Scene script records

○ ○ ○ ○

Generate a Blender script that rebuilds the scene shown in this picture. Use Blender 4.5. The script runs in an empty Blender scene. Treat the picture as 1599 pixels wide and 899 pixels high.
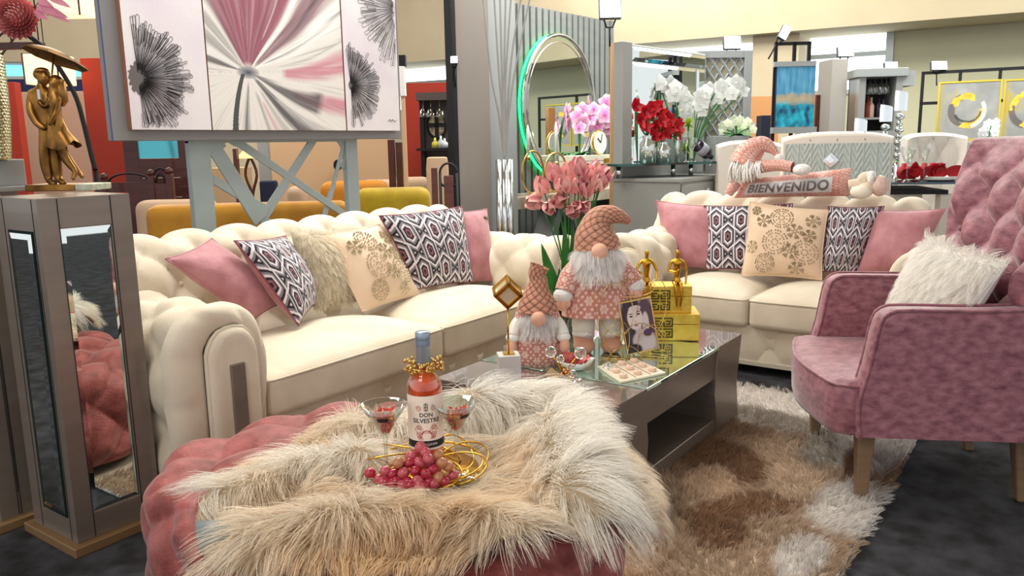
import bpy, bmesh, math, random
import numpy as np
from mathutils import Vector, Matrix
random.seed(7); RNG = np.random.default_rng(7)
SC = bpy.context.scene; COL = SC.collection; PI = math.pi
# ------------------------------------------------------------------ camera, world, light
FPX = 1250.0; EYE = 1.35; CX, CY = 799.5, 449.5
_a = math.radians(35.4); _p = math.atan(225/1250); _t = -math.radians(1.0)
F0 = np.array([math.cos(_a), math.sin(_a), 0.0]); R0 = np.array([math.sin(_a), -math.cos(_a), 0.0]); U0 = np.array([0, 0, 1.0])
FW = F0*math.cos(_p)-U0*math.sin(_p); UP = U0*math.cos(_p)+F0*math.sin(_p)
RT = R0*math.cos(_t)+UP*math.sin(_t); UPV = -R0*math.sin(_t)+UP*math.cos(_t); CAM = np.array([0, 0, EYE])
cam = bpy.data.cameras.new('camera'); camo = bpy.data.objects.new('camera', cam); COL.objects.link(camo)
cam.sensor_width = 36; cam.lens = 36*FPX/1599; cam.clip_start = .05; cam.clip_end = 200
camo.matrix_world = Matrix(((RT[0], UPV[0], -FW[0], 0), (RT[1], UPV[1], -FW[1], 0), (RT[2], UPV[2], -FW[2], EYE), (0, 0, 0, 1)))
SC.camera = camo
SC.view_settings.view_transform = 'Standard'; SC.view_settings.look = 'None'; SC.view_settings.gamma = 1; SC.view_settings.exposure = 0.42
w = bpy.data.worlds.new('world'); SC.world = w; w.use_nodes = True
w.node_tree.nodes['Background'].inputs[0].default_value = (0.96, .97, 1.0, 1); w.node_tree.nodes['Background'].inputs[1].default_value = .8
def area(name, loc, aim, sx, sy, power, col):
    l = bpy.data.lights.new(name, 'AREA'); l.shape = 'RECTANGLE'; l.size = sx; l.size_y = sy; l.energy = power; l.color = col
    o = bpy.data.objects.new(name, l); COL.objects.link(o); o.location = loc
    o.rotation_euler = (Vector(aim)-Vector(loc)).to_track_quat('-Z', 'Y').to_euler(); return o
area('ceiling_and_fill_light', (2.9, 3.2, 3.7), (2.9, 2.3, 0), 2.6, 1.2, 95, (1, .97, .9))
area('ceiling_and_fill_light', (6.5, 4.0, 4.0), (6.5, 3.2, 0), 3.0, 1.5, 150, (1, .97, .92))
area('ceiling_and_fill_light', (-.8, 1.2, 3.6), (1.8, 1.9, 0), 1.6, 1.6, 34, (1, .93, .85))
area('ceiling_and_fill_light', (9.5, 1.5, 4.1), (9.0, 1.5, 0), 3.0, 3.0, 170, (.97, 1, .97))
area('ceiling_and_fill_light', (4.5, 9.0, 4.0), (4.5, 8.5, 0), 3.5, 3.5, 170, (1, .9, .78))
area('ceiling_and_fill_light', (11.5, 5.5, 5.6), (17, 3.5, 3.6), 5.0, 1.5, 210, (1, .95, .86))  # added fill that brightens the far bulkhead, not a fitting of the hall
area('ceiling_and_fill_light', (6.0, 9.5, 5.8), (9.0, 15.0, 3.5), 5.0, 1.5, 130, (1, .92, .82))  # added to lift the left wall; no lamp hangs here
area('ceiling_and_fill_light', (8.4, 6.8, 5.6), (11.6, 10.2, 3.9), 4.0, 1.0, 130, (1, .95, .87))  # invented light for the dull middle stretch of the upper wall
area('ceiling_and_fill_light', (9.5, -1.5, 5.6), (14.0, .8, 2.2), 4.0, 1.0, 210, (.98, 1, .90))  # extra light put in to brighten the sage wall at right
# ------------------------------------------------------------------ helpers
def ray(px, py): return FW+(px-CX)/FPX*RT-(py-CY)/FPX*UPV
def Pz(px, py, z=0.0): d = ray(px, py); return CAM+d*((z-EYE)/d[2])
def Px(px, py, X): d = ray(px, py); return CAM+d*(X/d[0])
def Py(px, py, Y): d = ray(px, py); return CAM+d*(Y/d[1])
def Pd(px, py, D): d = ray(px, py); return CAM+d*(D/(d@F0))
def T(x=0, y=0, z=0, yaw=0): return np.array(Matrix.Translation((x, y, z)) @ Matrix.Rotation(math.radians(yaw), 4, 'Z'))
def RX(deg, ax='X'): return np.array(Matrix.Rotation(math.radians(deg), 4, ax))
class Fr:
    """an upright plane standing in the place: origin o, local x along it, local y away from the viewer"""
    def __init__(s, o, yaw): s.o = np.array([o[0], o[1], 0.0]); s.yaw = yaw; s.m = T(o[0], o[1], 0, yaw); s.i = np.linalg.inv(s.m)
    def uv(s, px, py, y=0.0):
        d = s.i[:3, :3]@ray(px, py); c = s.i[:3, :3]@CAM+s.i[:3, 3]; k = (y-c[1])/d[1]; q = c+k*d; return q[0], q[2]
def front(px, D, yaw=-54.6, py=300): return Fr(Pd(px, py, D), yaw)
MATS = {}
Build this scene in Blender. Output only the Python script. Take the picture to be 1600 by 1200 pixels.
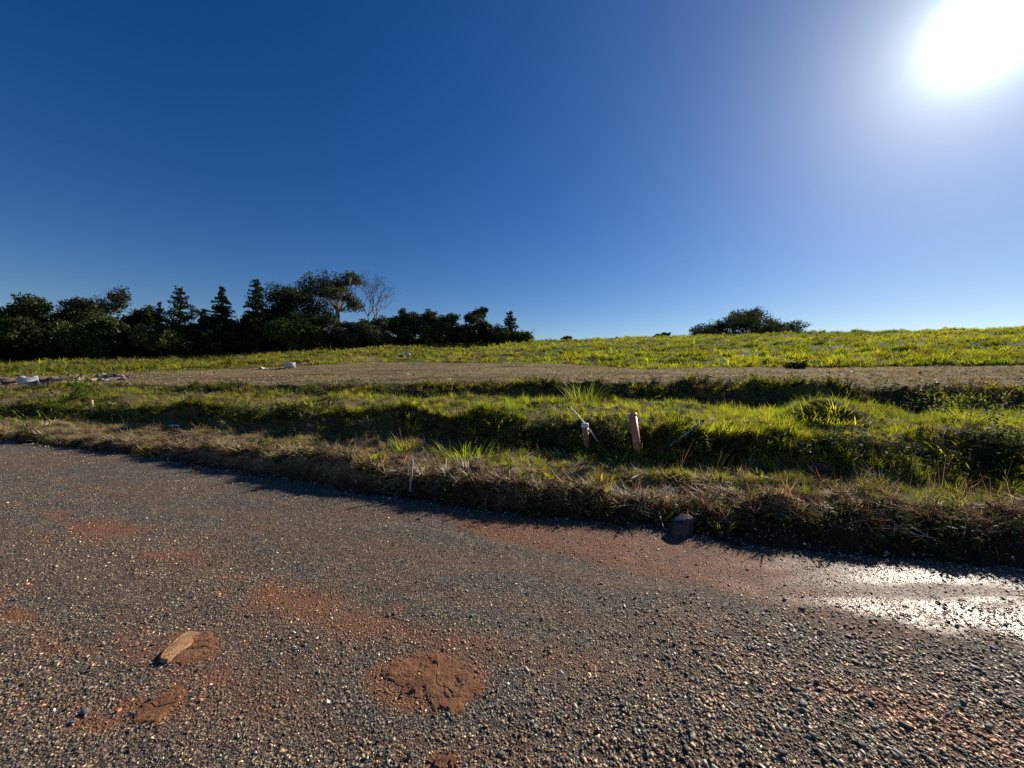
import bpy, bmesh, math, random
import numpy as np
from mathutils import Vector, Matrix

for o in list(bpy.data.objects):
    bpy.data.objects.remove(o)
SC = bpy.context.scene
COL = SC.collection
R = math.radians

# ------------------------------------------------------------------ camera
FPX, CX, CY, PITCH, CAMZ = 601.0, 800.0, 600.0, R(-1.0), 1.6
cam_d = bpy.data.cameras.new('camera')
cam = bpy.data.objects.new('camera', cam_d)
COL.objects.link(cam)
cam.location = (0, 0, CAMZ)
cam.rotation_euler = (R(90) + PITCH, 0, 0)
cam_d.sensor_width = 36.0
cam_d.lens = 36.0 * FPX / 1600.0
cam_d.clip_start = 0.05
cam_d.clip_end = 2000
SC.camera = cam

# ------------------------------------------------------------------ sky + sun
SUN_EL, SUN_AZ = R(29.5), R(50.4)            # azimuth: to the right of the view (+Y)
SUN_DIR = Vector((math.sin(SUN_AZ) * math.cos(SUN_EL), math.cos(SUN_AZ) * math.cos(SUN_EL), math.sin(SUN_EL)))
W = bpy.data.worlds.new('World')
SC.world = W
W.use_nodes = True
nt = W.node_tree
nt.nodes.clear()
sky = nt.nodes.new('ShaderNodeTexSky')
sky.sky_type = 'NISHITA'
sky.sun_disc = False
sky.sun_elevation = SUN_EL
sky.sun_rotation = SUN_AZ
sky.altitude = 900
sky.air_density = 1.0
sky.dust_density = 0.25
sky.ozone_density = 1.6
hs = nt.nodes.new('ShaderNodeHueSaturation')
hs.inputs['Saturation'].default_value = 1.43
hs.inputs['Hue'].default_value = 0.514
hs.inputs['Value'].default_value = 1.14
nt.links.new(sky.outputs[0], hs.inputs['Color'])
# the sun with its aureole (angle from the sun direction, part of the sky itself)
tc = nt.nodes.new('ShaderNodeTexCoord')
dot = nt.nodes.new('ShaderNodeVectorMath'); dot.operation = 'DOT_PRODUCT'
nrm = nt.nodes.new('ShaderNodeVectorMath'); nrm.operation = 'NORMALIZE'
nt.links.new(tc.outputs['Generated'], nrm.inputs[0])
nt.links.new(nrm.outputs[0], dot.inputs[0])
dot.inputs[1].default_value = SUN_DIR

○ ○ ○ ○

• _Instructions to follow_: Do not copy the pictures, but repeat every line exactly.

• _The solution_:
Generate a Blender script that rebuilds the scene shown in this picture. Use Blender 4.5. The script runs in an empty Blender scene. Treat the picture as 1599 pixels wide and 899 pixels high.
import bpy, bmesh, math, random
import numpy as np
from mathutils import Vector, Matrix
random.seed(7); RNG = np.random.default_rng(7)
SC = bpy.context.scene; COL = SC.collection; PI = math.pi
# ------------------------------------------------------------------ camera, world, light
FPX = 1250.0; EYE = 1.35; CX, CY = 799.5, 449.5
_a = math.radians(35.4); _p = math.atan(225/1250); _t = -math.radians(1.0)
F0 = np.array([math.cos(_a), math.sin(_a), 0.0]); R0 = np.array([math.sin(_a), -math.cos(_a), 0.0]); U0 = np.array([0, 0, 1.0])
FW = F0*math.cos(_p)-U0*math.sin(_p); UP = U0*math.cos(_p)+F0*math.sin(_p)
RT = R0*math.cos(_t)+UP*math.sin(_t); UPV = -R0*math.sin(_t)+UP*math.cos(_t); CAM = np.array([0, 0, EYE])
cam = bpy.data.cameras.new('camera'); camo = bpy.data.objects.new('camera', cam); COL.objects.link(camo)
cam.sensor_width = 36; cam.lens = 36*FPX/1599; cam.clip_start = .05; cam.clip_end = 200
camo.matrix_world = Matrix(((RT[0], UPV[0], -FW[0], 0), (RT[1], UPV[1], -FW[1], 0), (RT[2], UPV[2], -FW[2], EYE), (0, 0, 0, 1)))
SC.camera = camo
SC.view_settings.view_transform = 'Standard'; SC.view_settings.look = 'None'; SC.view_settings.gamma = 1; SC.view_settings.exposure = 0.42
w = bpy.data.worlds.new('world'); SC.world = w; w.use_nodes = True
w.node_tree.nodes['Background'].inputs[0].default_value = (0.96, .97, 1.0, 1); w.node_tree.nodes['Background'].inputs[1].default_value = .8
def area(name, loc, aim, sx, sy, power, col):
    l = bpy.data.lights.new(name, 'AREA'); l.shape = 'RECTANGLE'; l.size = sx; l.size_y = sy; l.energy = power; l.color = col
    o = bpy.data.objects.new(name, l); COL.objects.link(o); o.location = loc
    o.rotation_euler = (Vector(aim)-Vector(loc)).to_track_quat('-Z', 'Y').to_euler(); return o
area('ceiling_and_fill_light', (2.9, 3.2, 3.7), (2.9, 2.3, 0), 2.6, 1.2, 95, (1, .97, .9))
area('ceiling_and_fill_light', (6.5, 4.0, 4.0), (6.5, 3.2, 0), 3.0, 1.5, 150, (1, .97, .92))
area('ceiling_and_fill_light', (-.8, 1.2, 3.6), (1.8, 1.9, 0), 1.6, 1.6, 34, (1, .93, .85))
area('ceiling_and_fill_light', (9.5, 1.5, 4.1), (9.0, 1.5, 0), 3.0, 3.0, 170, (.97, 1, .97))
area('ceiling_and_fill_light', (4.5, 9.0, 4.0), (4.5, 8.5, 0), 3.5, 3.5, 170, (1, .9, .78))
area('ceiling_and_fill_light', (11.5, 5.5, 5.6), (17, 3.5, 3.6), 5.0, 1.5, 210, (1, .95, .86))  # added fill that brightens the far bulkhead, not a fitting of the hall
area('ceiling_and_fill_light', (6.0, 9.5, 5.8), (9.0, 15.0, 3.5), 5.0, 1.5, 130, (1, .92, .82))  # added to lift the left wall; no lamp hangs here
area('ceiling_and_fill_light', (8.4, 6.8, 5.6), (11.6, 10.2, 3.9), 4.0, 1.0, 130, (1, .95, .87))  # invented light for the dull middle stretch of the upper wall
area('ceiling_and_fill_light', (9.5, -1.5, 5.6), (14.0, .8, 2.2), 4.0, 1.0, 210, (.98, 1, .90))  # extra light put in to brighten the sage wall at right
# ------------------------------------------------------------------ helpers
def ray(px, py): return FW+(px-CX)/FPX*RT-(py-CY)/FPX*UPV
def Pz(px, py, z=0.0): d = ray(px, py); return CAM+d*((z-EYE)/d[2])
def Px(px, py, X): d = ray(px, py); return CAM+d*(X/d[0])
def Py(px, py, Y): d = ray(px, py); return CAM+d*(Y/d[1])
def Pd(px, py, D): d = ray(px, py); return CAM+d*(D/(d@F0))
def T(x=0, y=0, z=0, yaw=0): return np.array(Matrix.Translation((x, y, z)) @ Matrix.Rotation(math.radians(yaw), 4, 'Z'))
def RX(deg, ax='X'): return np.array(Matrix.Rotation(math.radians(deg), 4, ax))
class Fr:
    """an upright plane standing in the place: origin o, local x along it, local y away from the viewer"""
    def __init__(s, o, yaw): s.o = np.array([o[0], o[1], 0.0]); s.yaw = yaw; s.m = T(o[0], o[1], 0, yaw); s.i = np.linalg.inv(s.m)
    def uv(s, px, py, y=0.0):
        d = s.i[:3, :3]@ray(px, py); c = s.i[:3, :3]@CAM+s.i[:3, 3]; k = (y-c[1])/d[1]; q = c+k*d; return q[0], q[2]
def front(px, D, yaw=-54.6, py=300): return Fr(Pd(px, py, D), yaw)
MATS = {}
Build this scene in Blender. Output only the Python script. Take the picture to be 1600 by 1200 pixels.
import bpy, bmesh, math, random
import numpy as np
from mathutils import Vector, Matrix

for o in list(bpy.data.objects):
    bpy.data.objects.remove(o)
SC = bpy.context.scene
COL = SC.collection
R = math.radians

# ------------------------------------------------------------------ camera
FPX, CX, CY, PITCH, CAMZ = 601.0, 800.0, 600.0, R(-1.0), 1.6
cam_d = bpy.data.cameras.new('camera')
cam = bpy.data.objects.new('camera', cam_d)
COL.objects.link(cam)
cam.location = (0, 0, CAMZ)
cam.rotation_euler = (R(90) + PITCH, 0, 0)
cam_d.sensor_width = 36.0
cam_d.lens = 36.0 * FPX / 1600.0
cam_d.clip_start = 0.05
cam_d.clip_end = 2000
SC.camera = cam

# ------------------------------------------------------------------ sky + sun
SUN_EL, SUN_AZ = R(29.5), R(50.4)            # azimuth: to the right of the view (+Y)
SUN_DIR = Vector((math.sin(SUN_AZ) * math.cos(SUN_EL), math.cos(SUN_AZ) * math.cos(SUN_EL), math.sin(SUN_EL)))
W = bpy.data.worlds.new('World')
SC.world = W
W.use_nodes = True
nt = W.node_tree
nt.nodes.clear()
sky = nt.nodes.new('ShaderNodeTexSky')
sky.sky_type = 'NISHITA'
sky.sun_disc = False
sky.sun_elevation = SUN_EL
sky.sun_rotation = SUN_AZ
sky.altitude = 900
sky.air_density = 1.0
sky.dust_density = 0.25
sky.ozone_density = 1.6
hs = nt.nodes.new('ShaderNodeHueSaturation')
hs.inputs['Saturation'].default_value = 1.43
hs.inputs['Hue'].default_value = 0.514
hs.inputs['Value'].default_value = 1.14
nt.links.new(sky.outputs[0], hs.inputs['Color'])
# the sun with its aureole (angle from the sun direction, part of the sky itself)
tc = nt.nodes.new('ShaderNodeTexCoord')
dot = nt.nodes.new('ShaderNodeVectorMath'); dot.operation = 'DOT_PRODUCT'
nrm = nt.nodes.new('ShaderNodeVectorMath'); nrm.operation = 'NORMALIZE'
nt.links.new(tc.outputs['Generated'], nrm.inputs[0])
nt.links.new(nrm.outputs[0], dot.inputs[0])
dot.inputs[1].default_value = SUN_DIR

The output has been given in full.